Dans Kukum (Libre expression), Michel Jean décrit l’effort déployé par ses personnages, en canot, l’hiver. « Faisant fi du danger, nous avons forcé l’allure, ramé plus fort, marché plus vite. Les flocons venaient mourir sur nos fronts et, malgré le froid, la sueur coulait sur nos nuques. »

Puis, comme en écho au passage précité de Plessis, il décrit comment ses personnages autochtones découvrent l’existence de la drave : « Dans nos canots, nous étions paralysés par l’effroi. Devant nous, la Péribonka étouffant sous le poids des troncs vomissait la forêt dans le lac. »

Dans Tête-à-tête avec ma soeur Evelyn (Pleine lune), Carmel Dumas évoque le choc des idéaux sur le réel : « Plus tard, mes recherches me mettraient face à la naïveté de mes espoirs et me dévoileraient le sort du nombre effarant de femmes audacieuses et vulnérables qui arpentent, d’une génération à l’autre, le légendaire boulevard des rêves brisés, la rue principale de la vie. »

Dans Tu aimeras ce que tu as tué (Héliotrope), Kevin Lambert désire ardemment la disparition de quelque chose. « J’ai rêvé ta fin toutes les nuits.

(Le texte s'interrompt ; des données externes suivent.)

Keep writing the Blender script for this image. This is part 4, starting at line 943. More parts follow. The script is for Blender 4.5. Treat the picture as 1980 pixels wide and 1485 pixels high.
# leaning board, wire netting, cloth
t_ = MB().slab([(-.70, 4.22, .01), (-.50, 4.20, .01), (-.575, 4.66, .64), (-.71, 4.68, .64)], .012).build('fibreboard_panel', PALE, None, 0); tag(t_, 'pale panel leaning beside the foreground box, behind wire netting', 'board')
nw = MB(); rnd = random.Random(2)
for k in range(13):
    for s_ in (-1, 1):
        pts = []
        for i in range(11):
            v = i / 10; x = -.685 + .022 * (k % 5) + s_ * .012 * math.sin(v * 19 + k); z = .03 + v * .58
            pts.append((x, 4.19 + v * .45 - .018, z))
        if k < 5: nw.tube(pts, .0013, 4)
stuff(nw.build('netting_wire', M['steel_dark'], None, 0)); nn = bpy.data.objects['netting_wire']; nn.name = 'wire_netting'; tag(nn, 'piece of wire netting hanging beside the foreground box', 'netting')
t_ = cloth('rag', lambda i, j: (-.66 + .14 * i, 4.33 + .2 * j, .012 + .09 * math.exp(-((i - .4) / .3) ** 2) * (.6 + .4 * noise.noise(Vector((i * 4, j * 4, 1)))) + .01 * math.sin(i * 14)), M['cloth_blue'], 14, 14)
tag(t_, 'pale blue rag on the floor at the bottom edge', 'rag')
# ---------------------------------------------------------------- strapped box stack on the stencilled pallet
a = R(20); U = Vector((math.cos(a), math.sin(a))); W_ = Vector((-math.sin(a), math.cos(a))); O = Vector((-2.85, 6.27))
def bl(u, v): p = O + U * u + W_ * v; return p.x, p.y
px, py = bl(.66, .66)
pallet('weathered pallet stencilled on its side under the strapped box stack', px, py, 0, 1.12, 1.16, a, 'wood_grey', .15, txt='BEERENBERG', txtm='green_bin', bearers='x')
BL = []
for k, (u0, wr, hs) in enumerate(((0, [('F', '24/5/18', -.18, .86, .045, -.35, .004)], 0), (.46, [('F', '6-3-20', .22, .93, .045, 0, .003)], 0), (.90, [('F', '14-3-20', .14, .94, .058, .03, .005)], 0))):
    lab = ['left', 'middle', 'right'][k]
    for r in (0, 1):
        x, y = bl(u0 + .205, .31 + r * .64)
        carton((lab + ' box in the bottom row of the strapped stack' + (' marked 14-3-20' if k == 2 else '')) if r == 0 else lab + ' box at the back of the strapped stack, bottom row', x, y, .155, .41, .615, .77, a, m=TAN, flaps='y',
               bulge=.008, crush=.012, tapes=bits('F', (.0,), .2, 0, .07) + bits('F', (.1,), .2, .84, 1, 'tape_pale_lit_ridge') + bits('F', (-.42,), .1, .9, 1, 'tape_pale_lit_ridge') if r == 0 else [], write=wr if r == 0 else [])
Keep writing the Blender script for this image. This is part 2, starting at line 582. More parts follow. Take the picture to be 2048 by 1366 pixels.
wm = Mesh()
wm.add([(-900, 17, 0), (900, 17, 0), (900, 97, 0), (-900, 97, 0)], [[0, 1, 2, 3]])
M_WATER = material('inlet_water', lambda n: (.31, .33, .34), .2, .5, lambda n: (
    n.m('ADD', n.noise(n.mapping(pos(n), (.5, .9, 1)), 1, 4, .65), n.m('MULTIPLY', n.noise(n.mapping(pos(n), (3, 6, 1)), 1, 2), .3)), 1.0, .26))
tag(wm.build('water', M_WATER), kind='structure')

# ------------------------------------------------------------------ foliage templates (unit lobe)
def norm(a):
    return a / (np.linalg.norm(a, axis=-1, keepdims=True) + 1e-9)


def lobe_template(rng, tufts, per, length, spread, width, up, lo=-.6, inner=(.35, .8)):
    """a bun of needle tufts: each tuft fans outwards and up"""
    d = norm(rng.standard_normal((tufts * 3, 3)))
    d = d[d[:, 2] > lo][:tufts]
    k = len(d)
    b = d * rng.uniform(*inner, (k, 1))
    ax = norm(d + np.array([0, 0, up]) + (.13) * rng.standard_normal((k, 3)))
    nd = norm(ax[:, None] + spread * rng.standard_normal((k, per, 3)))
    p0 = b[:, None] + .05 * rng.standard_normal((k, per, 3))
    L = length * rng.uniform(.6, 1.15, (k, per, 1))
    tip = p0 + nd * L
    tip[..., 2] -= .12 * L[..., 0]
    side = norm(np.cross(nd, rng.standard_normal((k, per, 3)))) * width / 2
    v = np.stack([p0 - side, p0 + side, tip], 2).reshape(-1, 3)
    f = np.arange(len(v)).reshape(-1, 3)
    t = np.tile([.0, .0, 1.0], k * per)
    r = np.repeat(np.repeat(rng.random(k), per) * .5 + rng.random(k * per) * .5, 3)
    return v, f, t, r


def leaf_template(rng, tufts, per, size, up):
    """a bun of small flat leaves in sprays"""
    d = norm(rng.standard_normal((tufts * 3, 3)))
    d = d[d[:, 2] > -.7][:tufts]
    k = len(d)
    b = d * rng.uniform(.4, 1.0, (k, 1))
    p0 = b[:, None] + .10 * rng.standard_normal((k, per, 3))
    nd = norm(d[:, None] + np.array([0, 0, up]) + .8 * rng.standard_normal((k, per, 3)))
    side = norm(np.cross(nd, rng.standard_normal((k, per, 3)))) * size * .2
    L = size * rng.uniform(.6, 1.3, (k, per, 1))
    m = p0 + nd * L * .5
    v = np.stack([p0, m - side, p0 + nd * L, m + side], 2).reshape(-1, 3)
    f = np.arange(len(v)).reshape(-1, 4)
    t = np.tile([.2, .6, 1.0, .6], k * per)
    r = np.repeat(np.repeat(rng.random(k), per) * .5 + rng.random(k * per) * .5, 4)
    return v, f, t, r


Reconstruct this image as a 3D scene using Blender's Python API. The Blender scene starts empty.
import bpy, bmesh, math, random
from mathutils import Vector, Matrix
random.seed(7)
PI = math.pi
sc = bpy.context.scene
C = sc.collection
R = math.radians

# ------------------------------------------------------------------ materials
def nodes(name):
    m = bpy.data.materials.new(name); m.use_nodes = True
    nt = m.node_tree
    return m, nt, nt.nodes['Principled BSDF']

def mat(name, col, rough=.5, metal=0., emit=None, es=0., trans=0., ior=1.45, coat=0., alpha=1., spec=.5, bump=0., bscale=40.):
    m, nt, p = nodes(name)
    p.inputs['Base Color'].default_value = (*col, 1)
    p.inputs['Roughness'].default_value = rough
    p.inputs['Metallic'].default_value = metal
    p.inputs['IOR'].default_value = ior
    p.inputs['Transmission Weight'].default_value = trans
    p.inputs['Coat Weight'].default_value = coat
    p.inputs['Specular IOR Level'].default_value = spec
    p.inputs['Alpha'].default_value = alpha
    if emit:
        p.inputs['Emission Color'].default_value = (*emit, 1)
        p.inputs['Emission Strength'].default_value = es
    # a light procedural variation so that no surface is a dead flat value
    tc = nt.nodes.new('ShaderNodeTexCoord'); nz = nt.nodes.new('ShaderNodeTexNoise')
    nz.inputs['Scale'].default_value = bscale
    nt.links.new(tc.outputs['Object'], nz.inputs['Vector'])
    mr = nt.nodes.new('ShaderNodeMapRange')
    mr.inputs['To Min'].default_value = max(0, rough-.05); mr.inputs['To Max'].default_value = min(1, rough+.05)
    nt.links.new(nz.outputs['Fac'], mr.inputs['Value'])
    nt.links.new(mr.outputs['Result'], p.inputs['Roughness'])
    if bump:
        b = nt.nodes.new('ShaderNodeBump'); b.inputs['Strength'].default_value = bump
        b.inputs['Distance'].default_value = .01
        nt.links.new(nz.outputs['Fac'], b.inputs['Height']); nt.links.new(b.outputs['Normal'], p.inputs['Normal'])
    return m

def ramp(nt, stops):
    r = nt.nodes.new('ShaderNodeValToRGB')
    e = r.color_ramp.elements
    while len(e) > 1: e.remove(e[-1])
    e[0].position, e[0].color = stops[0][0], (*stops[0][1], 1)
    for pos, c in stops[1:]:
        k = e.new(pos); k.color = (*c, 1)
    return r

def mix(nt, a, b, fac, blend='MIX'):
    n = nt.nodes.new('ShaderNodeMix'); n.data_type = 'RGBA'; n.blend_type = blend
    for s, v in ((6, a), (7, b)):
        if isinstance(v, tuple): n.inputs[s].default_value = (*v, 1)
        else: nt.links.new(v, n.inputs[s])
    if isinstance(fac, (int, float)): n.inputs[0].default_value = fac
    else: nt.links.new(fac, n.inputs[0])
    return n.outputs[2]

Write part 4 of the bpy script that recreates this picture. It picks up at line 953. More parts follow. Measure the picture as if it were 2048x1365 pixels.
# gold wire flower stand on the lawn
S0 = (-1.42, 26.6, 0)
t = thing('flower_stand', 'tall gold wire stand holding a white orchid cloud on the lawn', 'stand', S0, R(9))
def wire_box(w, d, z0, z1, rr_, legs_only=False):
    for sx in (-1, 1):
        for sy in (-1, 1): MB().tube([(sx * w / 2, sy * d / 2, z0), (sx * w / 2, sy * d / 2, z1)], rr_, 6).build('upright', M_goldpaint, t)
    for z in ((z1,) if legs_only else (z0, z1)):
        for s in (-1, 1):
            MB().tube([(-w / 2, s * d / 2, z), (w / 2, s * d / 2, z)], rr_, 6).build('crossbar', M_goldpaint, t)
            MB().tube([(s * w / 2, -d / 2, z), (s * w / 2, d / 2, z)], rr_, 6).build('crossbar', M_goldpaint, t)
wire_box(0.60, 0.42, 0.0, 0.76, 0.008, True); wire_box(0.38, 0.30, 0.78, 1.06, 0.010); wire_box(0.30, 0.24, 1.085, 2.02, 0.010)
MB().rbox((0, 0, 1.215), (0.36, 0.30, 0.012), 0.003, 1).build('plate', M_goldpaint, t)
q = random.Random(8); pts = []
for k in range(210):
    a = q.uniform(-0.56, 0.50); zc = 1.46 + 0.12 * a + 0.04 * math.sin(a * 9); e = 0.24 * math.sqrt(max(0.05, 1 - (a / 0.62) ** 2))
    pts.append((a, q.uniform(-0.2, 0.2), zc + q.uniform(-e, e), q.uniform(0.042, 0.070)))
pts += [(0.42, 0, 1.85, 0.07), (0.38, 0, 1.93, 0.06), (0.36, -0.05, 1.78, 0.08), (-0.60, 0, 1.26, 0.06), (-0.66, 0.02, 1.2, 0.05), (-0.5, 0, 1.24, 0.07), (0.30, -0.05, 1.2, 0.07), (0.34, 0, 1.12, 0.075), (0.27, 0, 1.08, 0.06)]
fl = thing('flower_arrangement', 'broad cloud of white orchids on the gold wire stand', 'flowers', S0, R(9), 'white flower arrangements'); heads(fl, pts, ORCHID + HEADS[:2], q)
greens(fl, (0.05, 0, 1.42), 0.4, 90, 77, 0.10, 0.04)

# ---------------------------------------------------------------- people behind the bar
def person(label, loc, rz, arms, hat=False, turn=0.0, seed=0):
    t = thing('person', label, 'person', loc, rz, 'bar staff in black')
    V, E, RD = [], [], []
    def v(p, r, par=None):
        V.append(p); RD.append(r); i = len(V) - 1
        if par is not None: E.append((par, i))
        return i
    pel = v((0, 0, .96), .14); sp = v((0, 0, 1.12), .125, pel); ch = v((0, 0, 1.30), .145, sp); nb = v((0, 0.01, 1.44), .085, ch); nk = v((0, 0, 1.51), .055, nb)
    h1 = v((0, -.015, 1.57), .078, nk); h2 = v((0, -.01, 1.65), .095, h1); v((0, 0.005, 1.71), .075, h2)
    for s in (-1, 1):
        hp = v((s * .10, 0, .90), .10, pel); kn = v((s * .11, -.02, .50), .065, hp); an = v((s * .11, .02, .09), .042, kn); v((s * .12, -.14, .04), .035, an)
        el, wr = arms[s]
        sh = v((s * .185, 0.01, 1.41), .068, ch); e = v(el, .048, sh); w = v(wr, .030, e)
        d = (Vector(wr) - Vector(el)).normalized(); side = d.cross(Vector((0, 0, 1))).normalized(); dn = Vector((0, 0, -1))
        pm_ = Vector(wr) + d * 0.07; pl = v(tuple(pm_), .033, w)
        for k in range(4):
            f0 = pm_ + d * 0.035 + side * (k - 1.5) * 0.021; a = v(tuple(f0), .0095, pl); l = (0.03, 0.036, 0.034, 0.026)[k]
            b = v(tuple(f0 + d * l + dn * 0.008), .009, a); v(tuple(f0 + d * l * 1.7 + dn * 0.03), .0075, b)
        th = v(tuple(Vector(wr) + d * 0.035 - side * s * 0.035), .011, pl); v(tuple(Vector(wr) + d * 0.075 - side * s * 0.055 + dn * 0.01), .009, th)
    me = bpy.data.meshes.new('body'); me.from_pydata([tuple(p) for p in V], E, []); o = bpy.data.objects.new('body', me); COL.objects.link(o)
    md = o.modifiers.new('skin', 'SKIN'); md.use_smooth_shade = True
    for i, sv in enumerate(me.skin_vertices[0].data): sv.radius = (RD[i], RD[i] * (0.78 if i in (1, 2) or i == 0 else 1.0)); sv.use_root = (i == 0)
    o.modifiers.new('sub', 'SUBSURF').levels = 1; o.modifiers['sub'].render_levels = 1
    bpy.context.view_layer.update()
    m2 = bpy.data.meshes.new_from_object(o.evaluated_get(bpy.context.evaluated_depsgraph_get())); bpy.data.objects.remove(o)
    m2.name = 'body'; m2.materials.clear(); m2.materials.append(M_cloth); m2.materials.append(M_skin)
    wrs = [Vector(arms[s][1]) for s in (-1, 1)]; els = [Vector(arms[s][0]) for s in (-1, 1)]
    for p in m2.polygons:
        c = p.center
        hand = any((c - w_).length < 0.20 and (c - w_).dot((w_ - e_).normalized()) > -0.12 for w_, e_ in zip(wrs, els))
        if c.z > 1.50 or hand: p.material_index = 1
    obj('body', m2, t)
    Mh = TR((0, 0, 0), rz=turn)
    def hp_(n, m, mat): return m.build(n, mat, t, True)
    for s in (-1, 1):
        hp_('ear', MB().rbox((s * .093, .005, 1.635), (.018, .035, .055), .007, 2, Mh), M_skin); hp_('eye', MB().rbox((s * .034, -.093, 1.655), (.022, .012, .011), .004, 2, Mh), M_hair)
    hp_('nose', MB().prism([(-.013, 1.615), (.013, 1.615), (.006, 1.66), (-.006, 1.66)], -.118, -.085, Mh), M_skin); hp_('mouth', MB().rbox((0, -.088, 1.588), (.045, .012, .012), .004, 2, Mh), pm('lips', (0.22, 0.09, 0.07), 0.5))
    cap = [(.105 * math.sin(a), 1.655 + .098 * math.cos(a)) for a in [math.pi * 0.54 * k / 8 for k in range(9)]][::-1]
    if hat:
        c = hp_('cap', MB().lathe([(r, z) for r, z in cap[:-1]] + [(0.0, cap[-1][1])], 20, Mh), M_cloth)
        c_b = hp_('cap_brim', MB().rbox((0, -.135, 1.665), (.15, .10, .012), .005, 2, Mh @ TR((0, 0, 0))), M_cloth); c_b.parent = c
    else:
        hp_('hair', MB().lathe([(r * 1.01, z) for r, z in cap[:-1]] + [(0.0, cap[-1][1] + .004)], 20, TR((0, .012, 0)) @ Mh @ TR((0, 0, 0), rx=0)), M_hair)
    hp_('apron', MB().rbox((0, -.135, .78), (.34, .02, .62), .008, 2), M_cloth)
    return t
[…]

Je ferai oeuvre de ta destruction », écrit-il. « Tu te retrouveras enfin dans la poubelle de l’Histoire, ne subsistant qu’au détour d’une phrase trop longue, mal rédigée, dans un paragraphe refoulé, peut-être coupé à l’édition, une bête note de bas de page, un renvoi à un autre ouvrage, épuisé, introuvable. »

Dans Ginette (Cantaloupe), Ginette Reno et son scribe Lambert écrivent : « Céline, toute jeune, disait qu’elle voulait devenir la plus grande chanteuse au monde. Moi, je disais que je voulais devenir une grande chanteuse. Je ne savais pas que le monde existait. »

Aussi : « Le cerveau humain est d’une très inhumaine complexité. »

Dans L’avaleur de sable (Québec Amérique), de 1993, mais que je viens de lire, le protagoniste décrit par Stéphane Bourguignon regarde une femme danser : « Elle a un corps superbe, qu’elle fait bouger avec tant de sensibilité qu’on peut voir des petites notes de musique lui sortir des pores. »

Il est aussi frappé par ceci : « Une toilette de femme, c’est une rose qui pousse dans un dépotoir. Toutes ces fioles qui traînent un peu partout, tous ces parfums entremêlés, ces énergies matinales qui ne se dissipent jamais tout à fait… mon Dieu, ça vous donne le goût d’en aimer une. »

En tout cas, tout ça donne le goût d’aller pêcher dans d’autres romans québécois des perles nouvelles.